Hunting Slingshot and Slingbow for Survival Hunting and Defense


A hunting slingshot bears the same relationship to a home made slingshot as a Fifth Avenue restaurant meal does to a McDonald’s. A slingshot dedicated to hunting is a powerful weapon that requires practice and training to make it useful. However, you should consider it as part of your survival arsenal as it requires no electrics and no specialized bullets meaning that you can use it in any apocalyptic scenario.

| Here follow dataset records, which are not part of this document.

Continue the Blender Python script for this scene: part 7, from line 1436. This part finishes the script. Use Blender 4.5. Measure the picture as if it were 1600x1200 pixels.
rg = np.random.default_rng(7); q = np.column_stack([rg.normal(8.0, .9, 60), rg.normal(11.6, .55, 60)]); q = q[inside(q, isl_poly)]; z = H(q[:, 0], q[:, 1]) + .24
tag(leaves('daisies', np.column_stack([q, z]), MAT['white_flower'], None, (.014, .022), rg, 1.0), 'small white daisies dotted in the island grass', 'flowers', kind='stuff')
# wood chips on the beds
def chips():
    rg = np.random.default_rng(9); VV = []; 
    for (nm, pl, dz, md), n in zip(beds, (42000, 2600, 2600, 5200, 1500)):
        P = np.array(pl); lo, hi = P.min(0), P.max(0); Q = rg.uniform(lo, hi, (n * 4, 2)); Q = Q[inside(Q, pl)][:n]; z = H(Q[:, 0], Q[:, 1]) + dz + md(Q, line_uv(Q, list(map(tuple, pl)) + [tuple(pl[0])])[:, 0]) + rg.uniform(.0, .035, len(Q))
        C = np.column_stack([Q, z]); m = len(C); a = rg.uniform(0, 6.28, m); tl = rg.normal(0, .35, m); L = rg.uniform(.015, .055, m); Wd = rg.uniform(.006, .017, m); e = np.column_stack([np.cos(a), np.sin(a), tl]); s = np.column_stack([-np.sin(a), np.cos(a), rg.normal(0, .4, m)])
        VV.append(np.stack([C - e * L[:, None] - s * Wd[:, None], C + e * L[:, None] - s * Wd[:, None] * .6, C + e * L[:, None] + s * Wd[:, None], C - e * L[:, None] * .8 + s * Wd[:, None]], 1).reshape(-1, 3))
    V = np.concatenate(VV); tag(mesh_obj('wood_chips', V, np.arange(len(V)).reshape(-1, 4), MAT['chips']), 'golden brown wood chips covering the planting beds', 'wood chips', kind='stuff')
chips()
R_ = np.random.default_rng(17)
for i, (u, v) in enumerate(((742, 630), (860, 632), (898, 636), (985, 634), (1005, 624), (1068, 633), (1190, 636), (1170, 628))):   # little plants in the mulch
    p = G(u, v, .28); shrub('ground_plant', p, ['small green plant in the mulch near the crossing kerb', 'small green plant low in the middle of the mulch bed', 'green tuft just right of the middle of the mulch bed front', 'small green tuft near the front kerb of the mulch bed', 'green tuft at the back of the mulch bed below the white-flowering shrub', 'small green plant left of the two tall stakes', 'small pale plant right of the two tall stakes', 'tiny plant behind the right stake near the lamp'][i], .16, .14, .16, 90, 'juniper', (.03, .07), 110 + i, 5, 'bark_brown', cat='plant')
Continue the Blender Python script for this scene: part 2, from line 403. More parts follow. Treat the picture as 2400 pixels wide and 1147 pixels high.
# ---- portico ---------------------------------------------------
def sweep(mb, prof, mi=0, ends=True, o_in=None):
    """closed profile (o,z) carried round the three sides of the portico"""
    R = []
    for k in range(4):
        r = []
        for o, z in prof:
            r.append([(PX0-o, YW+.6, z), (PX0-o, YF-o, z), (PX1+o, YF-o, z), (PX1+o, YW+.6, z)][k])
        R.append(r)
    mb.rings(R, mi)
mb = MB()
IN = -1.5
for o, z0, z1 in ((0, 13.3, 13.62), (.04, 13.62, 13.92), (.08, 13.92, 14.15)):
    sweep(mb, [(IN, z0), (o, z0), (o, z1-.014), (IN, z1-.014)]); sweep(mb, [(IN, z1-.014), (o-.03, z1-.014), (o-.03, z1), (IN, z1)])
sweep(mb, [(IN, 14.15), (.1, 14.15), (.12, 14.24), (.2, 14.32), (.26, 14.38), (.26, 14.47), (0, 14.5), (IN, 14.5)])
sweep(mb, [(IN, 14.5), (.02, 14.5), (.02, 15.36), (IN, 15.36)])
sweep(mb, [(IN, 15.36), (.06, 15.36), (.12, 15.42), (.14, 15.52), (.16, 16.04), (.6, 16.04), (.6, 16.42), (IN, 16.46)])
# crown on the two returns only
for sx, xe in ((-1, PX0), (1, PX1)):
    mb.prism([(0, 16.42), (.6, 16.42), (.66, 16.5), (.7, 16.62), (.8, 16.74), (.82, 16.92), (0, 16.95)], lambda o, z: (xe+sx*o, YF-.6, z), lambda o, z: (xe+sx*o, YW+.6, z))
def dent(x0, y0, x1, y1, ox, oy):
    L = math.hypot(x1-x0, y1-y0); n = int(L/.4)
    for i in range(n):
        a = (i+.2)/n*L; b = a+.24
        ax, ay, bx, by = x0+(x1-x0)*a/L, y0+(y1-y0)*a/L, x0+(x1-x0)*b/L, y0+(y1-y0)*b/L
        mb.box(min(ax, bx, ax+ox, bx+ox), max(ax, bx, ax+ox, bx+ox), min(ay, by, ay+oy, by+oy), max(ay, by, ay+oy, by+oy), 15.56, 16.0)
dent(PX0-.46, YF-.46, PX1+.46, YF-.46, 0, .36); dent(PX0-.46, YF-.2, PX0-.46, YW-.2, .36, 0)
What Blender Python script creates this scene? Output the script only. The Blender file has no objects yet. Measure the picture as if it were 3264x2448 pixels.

Key Features of a Hunting Slingshot

Knowing what to look for will help you find the best hunting slingshot for your needs, skills and experience. You can spend anywhere up to a couple of thousand dollars on the top end models, but unless you’ve got an extensive background in self propelled ballistics, you should aim for a more modest slingshot with the following features:

  • Aluminum frames – aluminum strikes the ideal balance between sturdy and flexible when it comes to the forked frame of your slingshot. You’ll find some models made from a titanium alloy, but these will require a lot of strength and can be over powerful if you’re only planning on hunting small game. Aluminum will bend a little as you shoot to give you a helping hand but should last for years with good maintenance.
  • Hollow rubber band – as a general rule of thumb, the thicker your rubber band, the more power and longevity you’ll get from your weapon. However, if you can find hollow rubber bands, you’ll get the same power without the weight and they are much easier to fix as and when they start to break.
  • Soft grip – the feedback from hunting slingshots can be extreme, especially with more powerful models. Like a baseball bat, you can run the risk of damaging the skin and tendons in your hand from over use, even with hunting gloves. Buying a slingshot with a soft grip will give you a comfortable and sustainable hunting experience for the long term.

You should also invest in plenty of spare parts, especially the rubber bands and frame spokes, as these will be almost impossible to replace in a survival situation. Missiles will not be a problem, as the thickness and width of the pouch in hunting-type slingshots means that you’ll be able to fire anything smaller than a tennis ball with lethal power and accuracy.


If the idea of hunting with a slingshot doesn’t appeal, then you may find yourself more at home with a slingbow. The slingbow is an interesting cross between a slingshot and a longbow, where the drawstring of the bow has been replaced by the rubber of a slingshot.

The slingbow is shot horizontally, rather than the traditional vertical stance, and while you can use any sort of missile, it is designed to fire sling arrows. These look like regular hunting arrows, but have two feathers instead of three meaning that they are directional when you place them on the slingbow.

You can expect to be reasonably accurate with a slingbow over a much greater distance than a slingshot, but as the arrows are specific to the weapon, you’ll need to make sure you buy them in bulk ahead of time and that you collect spent arrows once you’ve shot them.

As with any part of your survival arsenal, you should make sure that you emphasize the point that the hunting slingshot or slingbow is not a toy and should only be used by people who have been trained in its use. The last thing you need is someone breaking it through misuse or by playing around with it as it may become one of the only sources of food and protection available to you in an apocalyptic scenario.